# [Request]
The lines to be extracted run from the start of the listing through the line containing "R = math.radians"; copy them exactly and nothing else.

BEGIN

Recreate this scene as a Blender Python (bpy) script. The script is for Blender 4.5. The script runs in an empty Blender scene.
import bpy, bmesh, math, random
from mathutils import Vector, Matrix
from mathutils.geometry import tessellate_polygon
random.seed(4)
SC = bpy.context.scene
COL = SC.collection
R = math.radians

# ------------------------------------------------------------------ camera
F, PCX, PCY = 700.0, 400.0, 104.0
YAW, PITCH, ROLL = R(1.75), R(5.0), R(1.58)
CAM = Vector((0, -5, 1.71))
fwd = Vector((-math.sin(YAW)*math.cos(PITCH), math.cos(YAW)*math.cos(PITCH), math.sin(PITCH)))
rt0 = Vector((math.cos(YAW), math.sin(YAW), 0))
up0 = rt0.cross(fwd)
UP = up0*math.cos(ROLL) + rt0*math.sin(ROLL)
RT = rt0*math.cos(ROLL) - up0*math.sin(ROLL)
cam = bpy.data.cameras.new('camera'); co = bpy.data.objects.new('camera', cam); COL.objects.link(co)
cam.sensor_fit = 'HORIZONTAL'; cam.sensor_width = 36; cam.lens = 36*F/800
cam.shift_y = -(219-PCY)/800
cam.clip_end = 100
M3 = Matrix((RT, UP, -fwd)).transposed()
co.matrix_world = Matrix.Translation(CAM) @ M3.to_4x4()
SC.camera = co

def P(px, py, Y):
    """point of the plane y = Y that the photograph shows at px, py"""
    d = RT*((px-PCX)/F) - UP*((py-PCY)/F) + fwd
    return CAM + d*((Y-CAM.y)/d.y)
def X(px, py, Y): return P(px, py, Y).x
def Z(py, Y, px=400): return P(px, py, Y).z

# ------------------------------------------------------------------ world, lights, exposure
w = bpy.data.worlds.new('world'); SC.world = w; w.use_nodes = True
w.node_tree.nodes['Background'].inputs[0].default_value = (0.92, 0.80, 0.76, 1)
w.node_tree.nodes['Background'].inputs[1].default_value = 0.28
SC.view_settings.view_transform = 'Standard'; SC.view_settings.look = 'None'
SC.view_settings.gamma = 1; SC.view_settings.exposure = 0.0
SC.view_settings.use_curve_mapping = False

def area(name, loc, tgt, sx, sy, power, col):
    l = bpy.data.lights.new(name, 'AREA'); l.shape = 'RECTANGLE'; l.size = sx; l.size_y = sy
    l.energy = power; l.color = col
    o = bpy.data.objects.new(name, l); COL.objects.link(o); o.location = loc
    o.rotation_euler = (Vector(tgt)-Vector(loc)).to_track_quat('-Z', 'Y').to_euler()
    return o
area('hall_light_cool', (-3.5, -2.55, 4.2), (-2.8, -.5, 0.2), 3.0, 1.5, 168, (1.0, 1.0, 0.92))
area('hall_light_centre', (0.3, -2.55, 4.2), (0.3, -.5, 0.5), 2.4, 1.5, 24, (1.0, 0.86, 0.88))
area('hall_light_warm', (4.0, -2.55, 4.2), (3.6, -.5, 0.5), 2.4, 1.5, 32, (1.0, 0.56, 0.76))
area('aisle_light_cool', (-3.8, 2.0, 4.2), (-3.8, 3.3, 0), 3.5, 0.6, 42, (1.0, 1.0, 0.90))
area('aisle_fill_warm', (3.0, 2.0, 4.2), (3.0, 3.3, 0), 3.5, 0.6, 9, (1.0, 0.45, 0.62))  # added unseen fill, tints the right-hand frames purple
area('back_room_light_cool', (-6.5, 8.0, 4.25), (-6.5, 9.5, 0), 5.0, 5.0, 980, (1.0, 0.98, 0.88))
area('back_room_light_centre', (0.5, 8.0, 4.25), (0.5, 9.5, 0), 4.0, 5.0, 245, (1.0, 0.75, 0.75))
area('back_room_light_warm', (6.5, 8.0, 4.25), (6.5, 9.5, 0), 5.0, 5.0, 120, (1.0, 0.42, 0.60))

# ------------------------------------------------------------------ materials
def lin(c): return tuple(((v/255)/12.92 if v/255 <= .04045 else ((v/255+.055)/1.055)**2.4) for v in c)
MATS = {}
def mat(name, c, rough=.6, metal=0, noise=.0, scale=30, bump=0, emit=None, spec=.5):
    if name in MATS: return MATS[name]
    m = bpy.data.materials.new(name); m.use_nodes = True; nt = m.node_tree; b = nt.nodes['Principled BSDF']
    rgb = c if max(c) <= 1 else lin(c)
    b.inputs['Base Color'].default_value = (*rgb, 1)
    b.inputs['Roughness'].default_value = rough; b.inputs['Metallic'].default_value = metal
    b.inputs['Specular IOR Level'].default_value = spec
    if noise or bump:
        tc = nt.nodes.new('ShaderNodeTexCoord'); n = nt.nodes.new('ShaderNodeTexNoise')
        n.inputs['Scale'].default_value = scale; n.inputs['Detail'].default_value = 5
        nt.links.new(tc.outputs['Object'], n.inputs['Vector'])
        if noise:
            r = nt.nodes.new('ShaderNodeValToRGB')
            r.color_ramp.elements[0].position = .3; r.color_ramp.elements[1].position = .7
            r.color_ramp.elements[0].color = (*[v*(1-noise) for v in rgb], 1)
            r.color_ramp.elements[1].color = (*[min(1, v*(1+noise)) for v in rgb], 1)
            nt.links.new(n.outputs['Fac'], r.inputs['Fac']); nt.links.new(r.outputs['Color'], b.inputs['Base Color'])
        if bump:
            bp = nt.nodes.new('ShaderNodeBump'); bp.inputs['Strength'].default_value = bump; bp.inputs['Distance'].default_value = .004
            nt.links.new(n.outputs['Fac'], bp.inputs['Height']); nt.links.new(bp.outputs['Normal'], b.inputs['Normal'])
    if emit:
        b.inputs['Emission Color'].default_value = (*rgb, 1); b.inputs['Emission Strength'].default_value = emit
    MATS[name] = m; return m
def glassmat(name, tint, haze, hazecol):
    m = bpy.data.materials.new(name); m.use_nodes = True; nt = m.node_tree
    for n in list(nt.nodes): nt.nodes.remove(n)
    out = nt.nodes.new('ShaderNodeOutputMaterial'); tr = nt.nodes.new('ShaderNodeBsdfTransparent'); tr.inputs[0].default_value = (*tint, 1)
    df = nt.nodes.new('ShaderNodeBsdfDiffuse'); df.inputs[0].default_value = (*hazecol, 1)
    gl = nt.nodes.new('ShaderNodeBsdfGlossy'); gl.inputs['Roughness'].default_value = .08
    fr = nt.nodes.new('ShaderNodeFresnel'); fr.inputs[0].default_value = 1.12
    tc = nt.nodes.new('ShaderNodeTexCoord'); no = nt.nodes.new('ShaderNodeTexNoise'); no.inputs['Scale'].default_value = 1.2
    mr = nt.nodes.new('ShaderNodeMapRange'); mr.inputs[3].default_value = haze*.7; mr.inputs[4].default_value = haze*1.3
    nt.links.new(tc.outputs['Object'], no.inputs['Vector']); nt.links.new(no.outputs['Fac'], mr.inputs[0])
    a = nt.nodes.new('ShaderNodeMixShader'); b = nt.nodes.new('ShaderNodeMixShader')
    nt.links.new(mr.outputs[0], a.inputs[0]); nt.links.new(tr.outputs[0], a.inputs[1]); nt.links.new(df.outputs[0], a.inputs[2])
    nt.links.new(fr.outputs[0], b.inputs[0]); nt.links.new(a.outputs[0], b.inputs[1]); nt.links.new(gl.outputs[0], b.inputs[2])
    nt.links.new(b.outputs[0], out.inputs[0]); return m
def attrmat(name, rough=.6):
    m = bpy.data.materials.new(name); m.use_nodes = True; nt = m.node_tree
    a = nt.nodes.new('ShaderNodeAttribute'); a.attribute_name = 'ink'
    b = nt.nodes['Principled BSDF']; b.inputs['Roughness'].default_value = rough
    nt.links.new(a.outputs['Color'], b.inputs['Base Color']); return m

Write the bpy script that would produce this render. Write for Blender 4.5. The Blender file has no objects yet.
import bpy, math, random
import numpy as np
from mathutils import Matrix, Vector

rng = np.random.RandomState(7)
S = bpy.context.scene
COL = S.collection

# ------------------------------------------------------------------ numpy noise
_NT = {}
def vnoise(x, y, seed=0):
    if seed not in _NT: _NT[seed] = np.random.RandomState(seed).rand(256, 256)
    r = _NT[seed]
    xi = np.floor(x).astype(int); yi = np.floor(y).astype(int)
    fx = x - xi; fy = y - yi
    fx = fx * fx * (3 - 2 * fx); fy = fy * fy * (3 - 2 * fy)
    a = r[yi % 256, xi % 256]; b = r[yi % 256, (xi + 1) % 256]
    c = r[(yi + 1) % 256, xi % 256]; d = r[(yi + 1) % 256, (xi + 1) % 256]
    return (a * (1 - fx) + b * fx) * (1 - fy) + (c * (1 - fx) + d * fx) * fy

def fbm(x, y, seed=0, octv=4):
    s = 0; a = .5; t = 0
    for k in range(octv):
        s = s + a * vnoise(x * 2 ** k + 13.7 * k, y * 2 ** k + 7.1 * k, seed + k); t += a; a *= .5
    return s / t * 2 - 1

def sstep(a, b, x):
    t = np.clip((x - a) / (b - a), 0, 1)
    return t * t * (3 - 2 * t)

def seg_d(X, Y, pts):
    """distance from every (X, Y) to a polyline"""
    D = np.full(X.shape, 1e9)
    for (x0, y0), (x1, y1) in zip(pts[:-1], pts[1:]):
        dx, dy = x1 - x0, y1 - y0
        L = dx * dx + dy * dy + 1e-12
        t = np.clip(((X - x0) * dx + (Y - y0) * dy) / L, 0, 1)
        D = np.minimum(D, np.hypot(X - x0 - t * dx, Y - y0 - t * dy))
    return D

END

# [Solved exercise]
Recreate this scene as a Blender Python (bpy) script. The script is for Blender 4.5. The script runs in an empty Blender scene.
import bpy, bmesh, math, random
from mathutils import Vector, Matrix
from mathutils.geometry import tessellate_polygon
random.seed(4)
SC = bpy.context.scene
COL = SC.collection
R = math.radians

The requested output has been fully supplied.